*** Data segment
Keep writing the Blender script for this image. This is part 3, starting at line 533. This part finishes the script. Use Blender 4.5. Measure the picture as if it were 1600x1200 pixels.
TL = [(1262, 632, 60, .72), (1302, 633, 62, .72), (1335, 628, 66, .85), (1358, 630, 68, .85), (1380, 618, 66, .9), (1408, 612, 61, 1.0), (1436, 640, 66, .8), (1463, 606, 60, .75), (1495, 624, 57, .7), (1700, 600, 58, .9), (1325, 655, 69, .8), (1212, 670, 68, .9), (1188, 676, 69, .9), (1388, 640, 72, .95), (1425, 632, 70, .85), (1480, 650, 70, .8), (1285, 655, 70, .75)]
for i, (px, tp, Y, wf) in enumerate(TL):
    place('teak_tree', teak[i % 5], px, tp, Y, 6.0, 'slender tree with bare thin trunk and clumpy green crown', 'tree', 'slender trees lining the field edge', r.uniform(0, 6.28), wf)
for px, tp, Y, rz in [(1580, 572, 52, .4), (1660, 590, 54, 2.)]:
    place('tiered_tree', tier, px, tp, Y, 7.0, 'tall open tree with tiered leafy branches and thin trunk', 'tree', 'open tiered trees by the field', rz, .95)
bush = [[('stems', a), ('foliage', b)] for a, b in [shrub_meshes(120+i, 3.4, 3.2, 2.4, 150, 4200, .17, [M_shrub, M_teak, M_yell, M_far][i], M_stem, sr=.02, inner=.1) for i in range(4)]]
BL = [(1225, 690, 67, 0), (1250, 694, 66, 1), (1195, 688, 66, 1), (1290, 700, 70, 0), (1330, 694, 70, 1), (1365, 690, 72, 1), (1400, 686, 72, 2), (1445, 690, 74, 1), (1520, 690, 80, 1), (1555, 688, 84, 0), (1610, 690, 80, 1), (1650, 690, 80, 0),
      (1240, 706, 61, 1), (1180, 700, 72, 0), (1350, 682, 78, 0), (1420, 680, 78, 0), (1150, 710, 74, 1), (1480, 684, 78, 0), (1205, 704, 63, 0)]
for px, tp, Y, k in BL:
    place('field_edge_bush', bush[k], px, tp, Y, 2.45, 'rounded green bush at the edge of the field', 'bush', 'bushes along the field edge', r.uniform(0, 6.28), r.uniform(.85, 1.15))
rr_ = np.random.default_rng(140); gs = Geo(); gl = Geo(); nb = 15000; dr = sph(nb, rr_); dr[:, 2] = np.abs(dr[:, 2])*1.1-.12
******
> **Your objective**
Reproduce, exactly and with nothing added, the lines from the one that includes "bush = [[('stems', a), ('foliage', b)]" through the last line of the material.

> **Exercise solution**
bush = [[('stems', a), ('foliage', b)] for a, b in [shrub_meshes(120+i, 3.4, 3.2, 2.4, 150, 4200, .17, [M_shrub, M_teak, M_yell, M_far][i], M_stem, sr=.02, inner=.1) for i in range(4)]]
BL = [(1225, 690, 67, 0), (1250, 694, 66, 1), (1195, 688, 66, 1), (1290, 700, 70, 0), (1330, 694, 70, 1), (1365, 690, 72, 1), (1400, 686, 72, 2), (1445, 690, 74, 1), (1520, 690, 80, 1), (1555, 688, 84, 0), (1610, 690, 80, 1), (1650, 690, 80, 0),
      (1240, 706, 61, 1), (1180, 700, 72, 0), (1350, 682, 78, 0), (1420, 680, 78, 0), (1150, 710, 74, 1), (1480, 684, 78, 0), (1205, 704, 63, 0)]
for px, tp, Y, k in BL:
    place('field_edge_bush', bush[k], px, tp, Y, 2.45, 'rounded green bush at the edge of the field', 'bush', 'bushes along the field edge', r.uniform(0, 6.28), r.uniform(.85, 1.15))
rr_ = np.random.default_rng(140); gs = Geo(); gl = Geo(); nb = 15000; dr = sph(nb, rr_); dr[:, 2] = np.abs(dr[:, 2])*1.1-.12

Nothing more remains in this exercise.